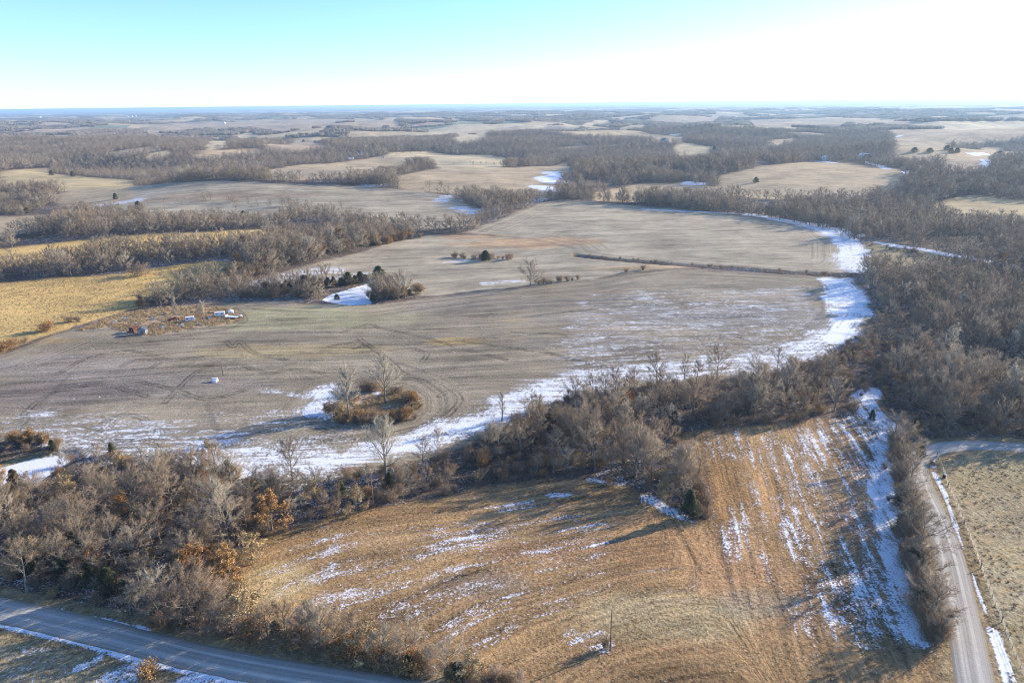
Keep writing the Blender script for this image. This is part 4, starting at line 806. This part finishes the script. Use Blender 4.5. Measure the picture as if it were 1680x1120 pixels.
LAND = [((447, 868), 'near orange corner oak'), ((633, 786), 'near large pale tree'), ((320, 955), 'near golden oak'), ((60, 760), 'near iced pond'), ((120, 990), 'close to road'), ((205, 850), 'near bright orange oak'), ((1130, 848), 'near pointed cedar'), ((1000, 790), 'by meadow edge'), ((1430, 660), 'near snow path'), ((1590, 722), 'above road bend'), ((1380, 560), 'by east snow'), ((820, 690), 'near snow band bend'), ((1640, 600), 'deep among other crowns'), ((1500, 560), 'among greyer upper crowns'), ((1077, 632), 'near snow-line trees'), ((480, 1050), 'near its wide left end'), ((700, 1100), 'toward its right end'), ((280, 745), 'against snowy stubble'), ((160, 890), 'around dark hollow'), ((560, 835), 'by left meadow edge')]
used = {}; cnt = {k: 0 for k in LIM}; rest = []; usedlab = set()
def put(i):
    kd, x, y, H, v, lab, cat, grp, wide, exp = ITEMS[i]; lst, h0, nm = KIND[kd]; s = H/h0
    R = np.random.default_rng(int(abs(x*131+y*17))); rz = R.uniform(0, 6.28)
    u, w_, _ = project(np.array([x]), np.array([y]), np.array([iz[i]])); u, w_ = float(u[0]), float(w_[0])
    if lab is None:
        ph, g = region(x, y, u, w_); l = min(LAND, key=lambda q: (q[0][0]-u)**2+2*(q[0][1]-w_)**2)[1]
        shape = {'bare_tree': '%s bare tree' % ('narrow' if v in (1, 5) else ('broad' if v in (2, 4) else 'rounded')), 'oak_tree': ('orange' if kd == 'OAK' else 'tan')+'-leaved tree', 'cedar_tree': 'dark evergreen cedar', 'shrub': ('leafy orange-brown' if kd == 'OSHRUB' else 'bare brown')+' shrub'}[nm]
        hw = HWORD(H) if nm in ('bare_tree', 'oak_tree') else ''
        lab = hw+shape+' '+ph
        if nm != 'shrub' or True: lab += ', '+l
        grp = g if nm != 'shrub' else g.replace('trees', 'shrubs')
    z = iz[i]-.05; sc = (s*wide, s*wide*R.uniform(.92, 1.08), s)
    if kd == 'MIDT': o = link('bare_tree', MID[v % 3])
    elif nm == 'shrub': o = link('shrub', lst[v % len(lst)])
    else:
        o = bpy.data.objects.new(nm, None); C.objects.link(o); o.empty_display_size = .5
        ms = lst[v % len(lst)]
        for me, pn in zip(ms, ('trunk', 'crown', 'leaves')): link(pn, me, o)
        if grp is None and not exp: grp = nm.replace('_', ' ')+'s'
    if len(lab.split()) > 16: lab = lab.replace(' in the ', ' in ')
    if grp is None and nm == 'cedar_tree': grp = 'scattered cedars'
    o.location = (x, y, z); o.rotation_euler = (0, 0, rz); o.scale = sc
    tag(o, lab, cat, grp); return o
for i in order:
    nm = KIND[ITEMS[i][0]][2]
    if size[i] > 0 and cnt[nm] < LIM[nm]: put(i); cnt[nm] += 1
    elif (px[i] > -500 and px[i] < W0+500 and size[i] >= 0): rest.append(i)
print('individuals', cnt, 'rest', len(rest))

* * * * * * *

Goal: Extract every line of the data exactly; pictures stay out.

Exercise output:
Keep writing the Blender script for this image. This is part 4, starting at line 806. This part finishes the script. Use Blender 4.5. Measure the picture as if it were 1680x1120 pixels.
LAND = [((447, 868), 'near orange corner oak'), ((633, 786), 'near large pale tree'), ((320, 955), 'near golden oak'), ((60, 760), 'near iced pond'), ((120, 990), 'close to road'), ((205, 850), 'near bright orange oak'), ((1130, 848), 'near pointed cedar'), ((1000, 790), 'by meadow edge'), ((1430, 660), 'near snow path'), ((1590, 722), 'above road bend'), ((1380, 560), 'by east snow'), ((820, 690), 'near snow band bend'), ((1640, 600), 'deep among other crowns'), ((1500, 560), 'among greyer upper crowns'), ((1077, 632), 'near snow-line trees'), ((480, 1050), 'near its wide left end'), ((700, 1100), 'toward its right end'), ((280, 745), 'against snowy stubble'), ((160, 890), 'around dark hollow'), ((560, 835), 'by left meadow edge')]
used = {}; cnt = {k: 0 for k in LIM}; rest = []; usedlab = set()
def put(i):
    kd, x, y, H, v, lab, cat, grp, wide, exp = ITEMS[i]; lst, h0, nm = KIND[kd]; s = H/h0
    R = np.random.default_rng(int(abs(x*131+y*17))); rz = R.uniform(0, 6.28)
    u, w_, _ = project(np.array([x]), np.array([y]), np.array([iz[i]])); u, w_ = float(u[0]), float(w_[0])
    if lab is None:
        ph, g = region(x, y, u, w_); l = min(LAND, key=lambda q: (q[0][0]-u)**2+2*(q[0][1]-w_)**2)[1]
        shape = {'bare_tree': '%s bare tree' % ('narrow' if v in (1, 5) else ('broad' if v in (2, 4) else 'rounded')), 'oak_tree': ('orange' if kd == 'OAK' else 'tan')+'-leaved tree', 'cedar_tree': 'dark evergreen cedar', 'shrub': ('leafy orange-brown' if kd == 'OSHRUB' else 'bare brown')+' shrub'}[nm]
        hw = HWORD(H) if nm in ('bare_tree', 'oak_tree') else ''
        lab = hw+shape+' '+ph
        if nm != 'shrub' or True: lab += ', '+l
        grp = g if nm != 'shrub' else g.replace('trees', 'shrubs')
    z = iz[i]-.05; sc = (s*wide, s*wide*R.uniform(.92, 1.08), s)
    if kd == 'MIDT': o = link('bare_tree', MID[v % 3])
    elif nm == 'shrub': o = link('shrub', lst[v % len(lst)])
    else:
        o = bpy.data.objects.new(nm, None); C.objects.link(o); o.empty_display_size = .5
        ms = lst[v % len(lst)]
        for me, pn in zip(ms, ('trunk', 'crown', 'leaves')): link(pn, me, o)
        if grp is None and not exp: grp = nm.replace('_', ' ')+'s'
    if len(lab.split()) > 16: lab = lab.replace(' in the ', ' in ')
    if grp is None and nm == 'cedar_tree': grp = 'scattered cedars'
    o.location = (x, y, z); o.rotation_euler = (0, 0, rz); o.scale = sc
    tag(o, lab, cat, grp); return o
for i in order:
    nm = KIND[ITEMS[i][0]][2]
    if size[i] > 0 and cnt[nm] < LIM[nm]: put(i); cnt[nm] += 1
    elif (px[i] > -500 and px[i] < W0+500 and size[i] >= 0): rest.append(i)
print('individuals', cnt, 'rest', len(rest))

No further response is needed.